A second storage pool was leaking highly radioactive water at the crisis-stricken Fukushima Dai-chi nuclear plant on April 7, operator Tepco said.
About 120 tonnes of radioactive water breached the inner lining of one underground storage pool on April 5, with concerns that some may have leaked into the soil.
Tepco is moving the remaining 13,000 tonnes of water in that tank to other pools, but said the April 7 leak was not large enough to warrant doing the same.
The leaks will pile more pressure on Tepco, which already is already red-faced over a string of power cuts at Fukushima. There was a two-hour power cut on April 5 at one of the storage pools for spent fuel rods.
The company claims it takes two weeks for an outage to become dangerous, but if the water runs dry the fuel rods will spew out huge amounts of radiation.

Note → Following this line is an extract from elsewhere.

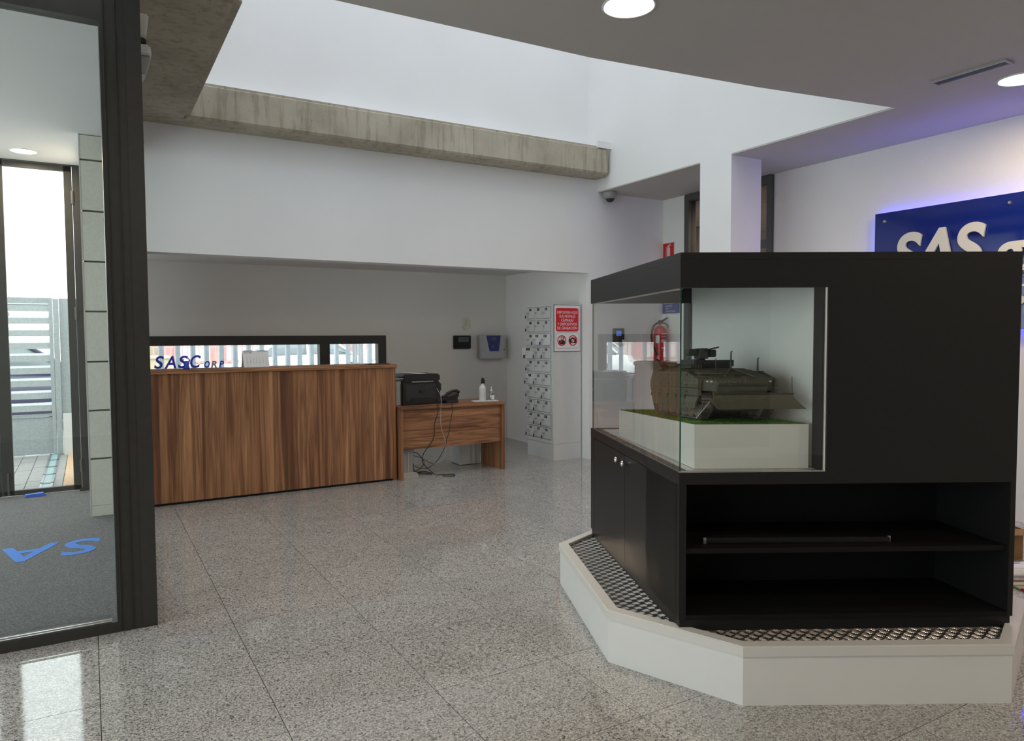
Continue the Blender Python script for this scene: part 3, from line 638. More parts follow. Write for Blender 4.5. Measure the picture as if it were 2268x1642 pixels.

The outage followed a much longer blackout last month caused by a rat crawling across a control terminal kept in the back of a truck outside.
The company announced just days before the latest leaks that its president, executive vice-president and managing executive officer would all have 5% of their April pay packets docked over their poor handling of the outage.
Tepco spokesperson Masayuki Ono said the leaks were not only an immediate environmental problem but threatened the tight water-management situation.
Tepco has been forced to build hundreds of temporary storage tanks. Ono said the company hoped to release the water into the ocean but would not do so without public acceptance.
An earthquake and tsunami triggered multiple meltdowns at Fukushima in March 2011, forcing the evacuation of about 160,000 people who still do not know if and when they will be allowed to return home.